The foregoing notwithstanding, the President’s disposition towards the security situation especially with his commitment to saving the country from any hangover security-incontinence, also gives a pointer to the end game he wishes for his administration, from now till May 29, 2023. Ordinarily, an end game that will crush insecurity in Nigeria between now and 2023, remains interesting given the humongous effort it will need to muster, and therefore qualifies to be seen in different angles by equally different mindsets. Nevertheless, from whichever angle that may be adopted to unravel it has to draw from the extant socio-political realities on the ground.

From the socio-political angle lies the version of separatist tendency which is linked with the spate of insecurity, as such enjoys expression in restiveness through armed protest. The Boko Haram tendency falls into this category. There is the other category of agitation for separation from the federation like the IPOB which the Buhari administration is electing to suppress with murderous military force. There is also the Niger Delta restiveness which is based on the region’s justified clamour for equity and social justice, but is viciously muzzled by the administration, also with military force.

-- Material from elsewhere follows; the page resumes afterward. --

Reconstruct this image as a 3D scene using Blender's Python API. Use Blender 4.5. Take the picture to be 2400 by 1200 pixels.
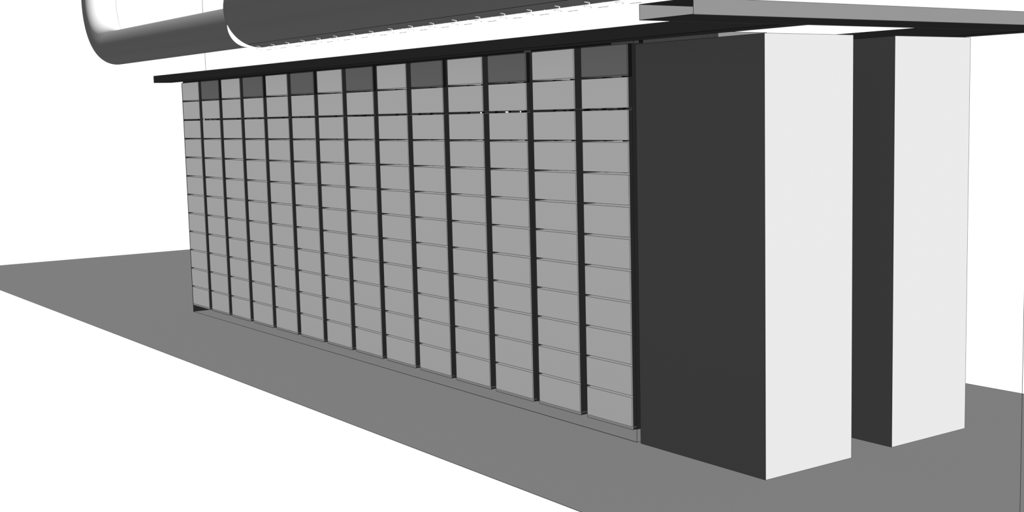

In the final analysis, while President Muhamadu Buhari may have adopted an end game of crushing insecurity among other goals, he still needs to demonstrate a proclivity to reconcile himself with the socio political underpinnings of the foregoing separatist and often anomic tendencies. For in truth, given that sheer military force and battle-field engagement with these tendencies have not delivered optimally for him and the country, only the foregoing will save him from the harsh judgment of posterity, as the Nigerian leader who came, saw, but failed to conquer.